#### WORK INSTRUCTIONS:
From the first line of the data through the line containing "R = math.radians", return each line exactly.
_ _ _ _ _ _ _
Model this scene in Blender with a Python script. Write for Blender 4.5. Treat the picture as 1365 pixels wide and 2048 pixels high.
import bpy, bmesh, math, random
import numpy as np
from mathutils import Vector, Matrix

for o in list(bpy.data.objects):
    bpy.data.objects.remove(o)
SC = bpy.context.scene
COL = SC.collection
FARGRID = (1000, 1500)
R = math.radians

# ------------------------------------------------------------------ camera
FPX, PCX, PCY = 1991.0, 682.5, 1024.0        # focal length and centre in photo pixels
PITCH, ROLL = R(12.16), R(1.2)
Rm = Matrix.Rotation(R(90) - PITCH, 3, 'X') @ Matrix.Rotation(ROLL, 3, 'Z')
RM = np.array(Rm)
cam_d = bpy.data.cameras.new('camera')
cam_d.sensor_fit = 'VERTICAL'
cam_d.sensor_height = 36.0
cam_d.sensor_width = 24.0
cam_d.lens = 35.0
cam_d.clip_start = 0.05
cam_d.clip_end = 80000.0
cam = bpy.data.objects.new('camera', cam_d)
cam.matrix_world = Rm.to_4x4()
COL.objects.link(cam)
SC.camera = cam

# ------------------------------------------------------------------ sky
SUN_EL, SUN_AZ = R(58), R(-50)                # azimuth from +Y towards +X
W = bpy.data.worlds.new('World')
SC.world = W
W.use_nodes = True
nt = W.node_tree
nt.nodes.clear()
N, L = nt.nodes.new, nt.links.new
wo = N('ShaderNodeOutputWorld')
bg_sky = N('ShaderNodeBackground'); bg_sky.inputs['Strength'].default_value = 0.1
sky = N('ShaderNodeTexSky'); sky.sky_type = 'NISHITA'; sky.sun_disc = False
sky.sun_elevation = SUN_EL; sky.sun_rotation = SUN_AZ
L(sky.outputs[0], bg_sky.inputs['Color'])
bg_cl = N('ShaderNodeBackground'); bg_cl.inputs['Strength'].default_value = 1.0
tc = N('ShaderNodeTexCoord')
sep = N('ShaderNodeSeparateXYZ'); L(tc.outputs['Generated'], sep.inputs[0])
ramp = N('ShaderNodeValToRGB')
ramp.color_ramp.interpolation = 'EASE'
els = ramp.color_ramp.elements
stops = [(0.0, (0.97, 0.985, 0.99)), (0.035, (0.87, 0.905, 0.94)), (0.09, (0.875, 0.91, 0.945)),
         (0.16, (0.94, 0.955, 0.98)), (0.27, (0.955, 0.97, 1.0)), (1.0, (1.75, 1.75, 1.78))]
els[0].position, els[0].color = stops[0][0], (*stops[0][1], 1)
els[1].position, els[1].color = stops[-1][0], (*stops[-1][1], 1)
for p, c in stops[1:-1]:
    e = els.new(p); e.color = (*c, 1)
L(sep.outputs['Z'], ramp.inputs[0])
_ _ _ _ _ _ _
#### WORKED ANSWER:
Model this scene in Blender with a Python script. Write for Blender 4.5. Treat the picture as 1365 pixels wide and 2048 pixels high.
import bpy, bmesh, math, random
import numpy as np
from mathutils import Vector, Matrix

for o in list(bpy.data.objects):
    bpy.data.objects.remove(o)
SC = bpy.context.scene
COL = SC.collection
FARGRID = (1000, 1500)
R = math.radians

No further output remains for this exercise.